# GIVEN DATA
++++

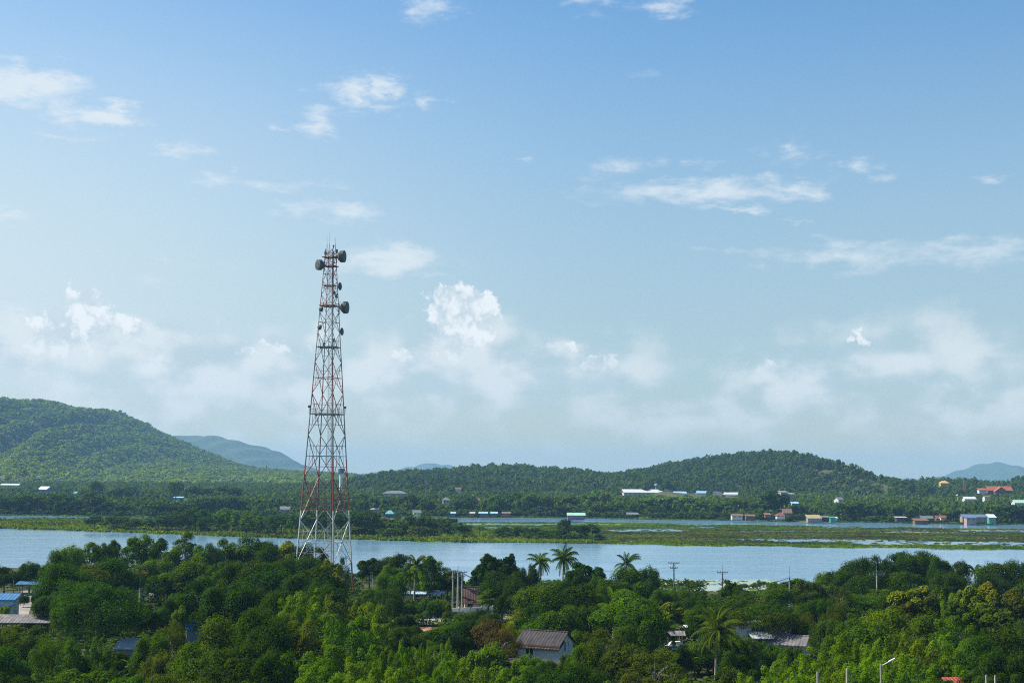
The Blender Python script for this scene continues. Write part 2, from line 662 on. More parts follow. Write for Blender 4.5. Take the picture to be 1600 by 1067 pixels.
# inlets of the lake behind the far trees on the left
def far_sheet(name, px0, px1, Y0, Y1, mat, lift):
    pts = []
    N = 14
    for i in range(N + 1):
        px = px0 + (px1 - px0) * i / N
        a = at(px, 760, Y0 + 10 * math.sin(i * 1.7))
        pts.append((a.x, a.y, far_z(a.x, a.y) + lift))
    top = []
    for i in range(N, -1, -1):
        px = px0 + (px1 - px0) * i / N
        a = at(px, 760, Y1 + 14 * math.sin(i * 2.3))
        top.append((a.x, a.y, far_z(a.x, a.y) + lift))
    m_ = MB()
    v = pts + top
    n2 = len(v)
    m_.add(v, [(i, i + 1, n2 - 2 - i, n2 - 1 - i) for i in range(N)])
    return tag(m_.build(name, mat), kind='structure')


far_sheet('inlet_water', 150, 300, 1225, 1330, WATER, .25)
far_sheet('inlet_water', 395, 450, 1015, 1045, WATER, .3)
FIELD = plain('rice_field', (.26, .30, .03), .95, .15, .05)
for (a, b_, c, d) in ((1188, 1243, 1065, 1120), (1352, 1382, 1050, 1090), (1400, 1418, 1040, 1085), (1436, 1462, 1040, 1085),
                      (1128, 1145, 1080, 1115), (1588, 1640, 1050, 1090), (1320, 1342, 1050, 1080), (560, 690, 992, 1012)):
    far_sheet('field', a, b_, c, d, FIELD if a > 700 else BANK, .25)

# road and tracks of the near village
ASPH = plain('old_concrete_road', (.30, .285, .26), .9, .2, .4)
DIRT = plain('red_dirt', (.30, .17, .11), .95, .25, .5)
TRACK = plain('track_concrete', (.25, .22, .185), .95, .3, .35)
sheet('road', [(560, 977), (560, 969), (840, 960), (1000, 956), (1000, 962), (840, 967), (690, 975)], NEARZ + .03, ASPH)
sheet('dirt_verge', [(650, 986), (650, 979), (690, 979), (700, 986)], NEARZ + .05, DIRT)
sheet('path', [(16, 968), (36, 930), (33, 922), (50, 922), (54, 930), (42, 968)], NEARZ + .03, TRACK)
sheet('bare_earth', [(1160, 958), (1160, 928), (1215, 928), (1215, 958)], NEARZ + .02, DIRT)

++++

# DO THIS
Write out the material above once more, exactly as it reads, with no pictures.

# WRITTEN SOLUTION
The Blender Python script for this scene continues. Write part 2, from line 662 on. More parts follow. Write for Blender 4.5. Take the picture to be 1600 by 1067 pixels.
# inlets of the lake behind the far trees on the left
def far_sheet(name, px0, px1, Y0, Y1, mat, lift):
    pts = []
    N = 14
    for i in range(N + 1):
        px = px0 + (px1 - px0) * i / N
        a = at(px, 760, Y0 + 10 * math.sin(i * 1.7))
        pts.append((a.x, a.y, far_z(a.x, a.y) + lift))
    top = []
    for i in range(N, -1, -1):
        px = px0 + (px1 - px0) * i / N
        a = at(px, 760, Y1 + 14 * math.sin(i * 2.3))
        top.append((a.x, a.y, far_z(a.x, a.y) + lift))
    m_ = MB()
    v = pts + top
    n2 = len(v)
    m_.add(v, [(i, i + 1, n2 - 2 - i, n2 - 1 - i) for i in range(N)])
    return tag(m_.build(name, mat), kind='structure')


far_sheet('inlet_water', 150, 300, 1225, 1330, WATER, .25)
far_sheet('inlet_water', 395, 450, 1015, 1045, WATER, .3)
FIELD = plain('rice_field', (.26, .30, .03), .95, .15, .05)
for (a, b_, c, d) in ((1188, 1243, 1065, 1120), (1352, 1382, 1050, 1090), (1400, 1418, 1040, 1085), (1436, 1462, 1040, 1085),
                      (1128, 1145, 1080, 1115), (1588, 1640, 1050, 1090), (1320, 1342, 1050, 1080), (560, 690, 992, 1012)):
    far_sheet('field', a, b_, c, d, FIELD if a > 700 else BANK, .25)

# road and tracks of the near village
ASPH = plain('old_concrete_road', (.30, .285, .26), .9, .2, .4)
DIRT = plain('red_dirt', (.30, .17, .11), .95, .25, .5)
TRACK = plain('track_concrete', (.25, .22, .185), .95, .3, .35)
sheet('road', [(560, 977), (560, 969), (840, 960), (1000, 956), (1000, 962), (840, 967), (690, 975)], NEARZ + .03, ASPH)
sheet('dirt_verge', [(650, 986), (650, 979), (690, 979), (700, 986)], NEARZ + .05, DIRT)
sheet('path', [(16, 968), (36, 930), (33, 922), (50, 922), (54, 930), (42, 968)], NEARZ + .03, TRACK)
sheet('bare_earth', [(1160, 958), (1160, 928), (1215, 928), (1215, 958)], NEARZ + .02, DIRT)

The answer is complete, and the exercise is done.